=== DATA ENTRIES ===
---*---

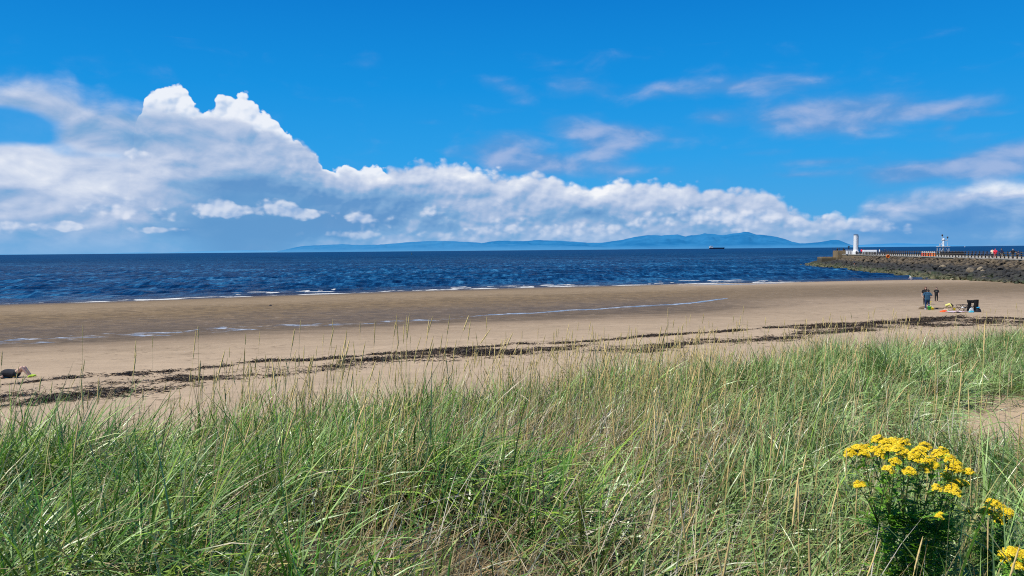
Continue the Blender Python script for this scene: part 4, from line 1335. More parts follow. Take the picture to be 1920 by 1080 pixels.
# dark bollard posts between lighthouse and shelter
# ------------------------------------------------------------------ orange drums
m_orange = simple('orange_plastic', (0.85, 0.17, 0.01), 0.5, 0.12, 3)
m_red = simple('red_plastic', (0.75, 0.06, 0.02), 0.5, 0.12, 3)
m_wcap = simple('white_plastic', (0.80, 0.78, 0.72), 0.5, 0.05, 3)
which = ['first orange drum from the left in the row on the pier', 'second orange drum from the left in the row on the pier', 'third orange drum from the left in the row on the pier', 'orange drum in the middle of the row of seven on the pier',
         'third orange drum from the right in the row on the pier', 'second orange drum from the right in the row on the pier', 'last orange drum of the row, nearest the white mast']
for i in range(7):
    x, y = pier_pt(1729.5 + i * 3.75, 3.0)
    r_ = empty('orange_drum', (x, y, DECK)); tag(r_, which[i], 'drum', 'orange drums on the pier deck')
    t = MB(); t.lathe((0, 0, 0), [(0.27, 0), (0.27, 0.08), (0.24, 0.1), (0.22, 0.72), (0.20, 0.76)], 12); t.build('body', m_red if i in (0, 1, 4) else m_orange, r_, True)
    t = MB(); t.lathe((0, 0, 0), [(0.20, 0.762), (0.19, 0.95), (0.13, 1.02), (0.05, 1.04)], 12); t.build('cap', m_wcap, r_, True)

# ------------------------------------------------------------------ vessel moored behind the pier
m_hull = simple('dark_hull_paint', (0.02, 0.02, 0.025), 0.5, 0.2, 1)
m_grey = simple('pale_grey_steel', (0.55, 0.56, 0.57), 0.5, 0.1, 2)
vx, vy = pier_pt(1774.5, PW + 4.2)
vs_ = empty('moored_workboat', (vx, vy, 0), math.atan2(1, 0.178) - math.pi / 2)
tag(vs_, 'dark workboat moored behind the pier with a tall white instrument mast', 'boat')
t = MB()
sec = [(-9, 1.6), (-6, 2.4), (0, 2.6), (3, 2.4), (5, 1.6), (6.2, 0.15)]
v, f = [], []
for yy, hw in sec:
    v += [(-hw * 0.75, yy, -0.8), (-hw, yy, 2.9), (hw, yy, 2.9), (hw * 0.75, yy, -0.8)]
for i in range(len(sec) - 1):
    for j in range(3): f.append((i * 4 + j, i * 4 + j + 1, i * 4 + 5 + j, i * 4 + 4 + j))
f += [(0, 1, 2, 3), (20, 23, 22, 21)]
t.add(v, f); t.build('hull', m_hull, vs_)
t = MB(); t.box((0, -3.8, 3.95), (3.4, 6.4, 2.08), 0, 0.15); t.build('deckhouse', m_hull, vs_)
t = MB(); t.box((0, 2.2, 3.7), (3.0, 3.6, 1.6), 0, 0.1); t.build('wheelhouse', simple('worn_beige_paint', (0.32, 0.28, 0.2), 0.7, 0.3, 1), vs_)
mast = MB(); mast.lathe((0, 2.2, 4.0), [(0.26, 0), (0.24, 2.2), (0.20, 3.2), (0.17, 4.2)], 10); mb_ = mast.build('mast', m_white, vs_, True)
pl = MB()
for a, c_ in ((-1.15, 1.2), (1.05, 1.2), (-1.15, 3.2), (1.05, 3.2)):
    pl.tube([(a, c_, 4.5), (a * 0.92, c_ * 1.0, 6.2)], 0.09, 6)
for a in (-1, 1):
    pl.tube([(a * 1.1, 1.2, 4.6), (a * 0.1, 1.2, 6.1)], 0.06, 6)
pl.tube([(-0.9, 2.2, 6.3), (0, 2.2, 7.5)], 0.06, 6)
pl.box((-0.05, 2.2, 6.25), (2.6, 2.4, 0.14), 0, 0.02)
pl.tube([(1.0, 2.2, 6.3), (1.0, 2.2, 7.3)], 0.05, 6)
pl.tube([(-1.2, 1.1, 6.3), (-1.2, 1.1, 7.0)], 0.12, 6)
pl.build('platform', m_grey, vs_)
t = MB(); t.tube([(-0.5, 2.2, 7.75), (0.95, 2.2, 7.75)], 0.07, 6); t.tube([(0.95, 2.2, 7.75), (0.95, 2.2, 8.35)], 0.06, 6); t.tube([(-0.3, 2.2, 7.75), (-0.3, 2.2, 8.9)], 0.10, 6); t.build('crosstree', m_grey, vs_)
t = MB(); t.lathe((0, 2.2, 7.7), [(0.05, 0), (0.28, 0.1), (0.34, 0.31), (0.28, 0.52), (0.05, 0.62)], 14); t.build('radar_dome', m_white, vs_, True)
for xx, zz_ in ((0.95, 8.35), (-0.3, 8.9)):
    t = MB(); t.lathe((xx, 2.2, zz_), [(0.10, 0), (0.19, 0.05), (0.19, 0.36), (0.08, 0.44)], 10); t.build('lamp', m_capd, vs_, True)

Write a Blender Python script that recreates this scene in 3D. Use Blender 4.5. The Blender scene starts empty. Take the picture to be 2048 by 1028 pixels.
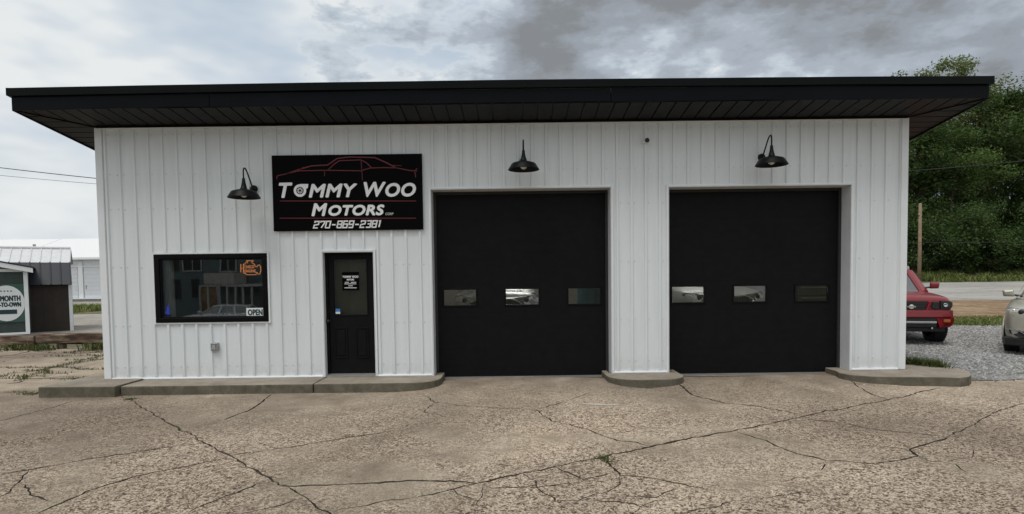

---*---

=== REQUIREMENT ===
Go through the entries above and output them exactly, without pictures.

=== EXERCISE SOLUTION ===
Continue the Blender Python script for this scene: part 4, from line 1335. More parts follow. Take the picture to be 1920 by 1080 pixels.
# dark bollard posts between lighthouse and shelter
# ------------------------------------------------------------------ orange drums
m_orange = simple('orange_plastic', (0.85, 0.17, 0.01), 0.5, 0.12, 3)
m_red = simple('red_plastic', (0.75, 0.06, 0.02), 0.5, 0.12, 3)
m_wcap = simple('white_plastic', (0.80, 0.78, 0.72), 0.5, 0.05, 3)
which = ['first orange drum from the left in the row on the pier', 'second orange drum from the left in the row on the pier', 'third orange drum from the left in the row on the pier', 'orange drum in the middle of the row of seven on the pier',
         'third orange drum from the right in the row on the pier', 'second orange drum from the right in the row on the pier', 'last orange drum of the row, nearest the white mast']
for i in range(7):
    x, y = pier_pt(1729.5 + i * 3.75, 3.0)
    r_ = empty('orange_drum', (x, y, DECK)); tag(r_, which[i], 'drum', 'orange drums on the pier deck')
    t = MB(); t.lathe((0, 0, 0), [(0.27, 0), (0.27, 0.08), (0.24, 0.1), (0.22, 0.72), (0.20, 0.76)], 12); t.build('body', m_red if i in (0, 1, 4) else m_orange, r_, True)
    t = MB(); t.lathe((0, 0, 0), [(0.20, 0.762), (0.19, 0.95), (0.13, 1.02), (0.05, 1.04)], 12); t.build('cap', m_wcap, r_, True)

# ------------------------------------------------------------------ vessel moored behind the pier
m_hull = simple('dark_hull_paint', (0.02, 0.02, 0.025), 0.5, 0.2, 1)
m_grey = simple('pale_grey_steel', (0.55, 0.56, 0.57), 0.5, 0.1, 2)
vx, vy = pier_pt(1774.5, PW + 4.2)
vs_ = empty('moored_workboat', (vx, vy, 0), math.atan2(1, 0.178) - math.pi / 2)
tag(vs_, 'dark workboat moored behind the pier with a tall white instrument mast', 'boat')
t = MB()
sec = [(-9, 1.6), (-6, 2.4), (0, 2.6), (3, 2.4), (5, 1.6), (6.2, 0.15)]
v, f = [], []
for yy, hw in sec:
    v += [(-hw * 0.75, yy, -0.8), (-hw, yy, 2.9), (hw, yy, 2.9), (hw * 0.75, yy, -0.8)]
for i in range(len(sec) - 1):
    for j in range(3): f.append((i * 4 + j, i * 4 + j + 1, i * 4 + 5 + j, i * 4 + 4 + j))
f += [(0, 1, 2, 3), (20, 23, 22, 21)]
t.add(v, f); t.build('hull', m_hull, vs_)
t = MB(); t.box((0, -3.8, 3.95), (3.4, 6.4, 2.08), 0, 0.15); t.build('deckhouse', m_hull, vs_)
t = MB(); t.box((0, 2.2, 3.7), (3.0, 3.6, 1.6), 0, 0.1); t.build('wheelhouse', simple('worn_beige_paint', (0.32, 0.28, 0.2), 0.7, 0.3, 1), vs_)
mast = MB(); mast.lathe((0, 2.2, 4.0), [(0.26, 0), (0.24, 2.2), (0.20, 3.2), (0.17, 4.2)], 10); mb_ = mast.build('mast', m_white, vs_, True)
pl = MB()
for a, c_ in ((-1.15, 1.2), (1.05, 1.2), (-1.15, 3.2), (1.05, 3.2)):
    pl.tube([(a, c_, 4.5), (a * 0.92, c_ * 1.0, 6.2)], 0.09, 6)
for a in (-1, 1):
    pl.tube([(a * 1.1, 1.2, 4.6), (a * 0.1, 1.2, 6.1)], 0.06, 6)
pl.tube([(-0.9, 2.2, 6.3), (0, 2.2, 7.5)], 0.06, 6)
pl.box((-0.05, 2.2, 6.25), (2.6, 2.4, 0.14), 0, 0.02)
pl.tube([(1.0, 2.2, 6.3), (1.0, 2.2, 7.3)], 0.05, 6)
pl.tube([(-1.2, 1.1, 6.3), (-1.2, 1.1, 7.0)], 0.12, 6)
pl.build('platform', m_grey, vs_)
t = MB(); t.tube([(-0.5, 2.2, 7.75), (0.95, 2.2, 7.75)], 0.07, 6); t.tube([(0.95, 2.2, 7.75), (0.95, 2.2, 8.35)], 0.06, 6); t.tube([(-0.3, 2.2, 7.75), (-0.3, 2.2, 8.9)], 0.10, 6); t.build('crosstree', m_grey, vs_)
t = MB(); t.lathe((0, 2.2, 7.7), [(0.05, 0), (0.28, 0.1), (0.34, 0.31), (0.28, 0.52), (0.05, 0.62)], 14); t.build('radar_dome', m_white, vs_, True)
for xx, zz_ in ((0.95, 8.35), (-0.3, 8.9)):
    t = MB(); t.lathe((xx, 2.2, zz_), [(0.10, 0), (0.19, 0.05), (0.19, 0.36), (0.08, 0.44)], 10); t.build('lamp', m_capd, vs_, True)

Write a Blender Python script that recreates this scene in 3D. Use Blender 4.5. The Blender scene starts empty. Take the picture to be 2048 by 1028 pixels.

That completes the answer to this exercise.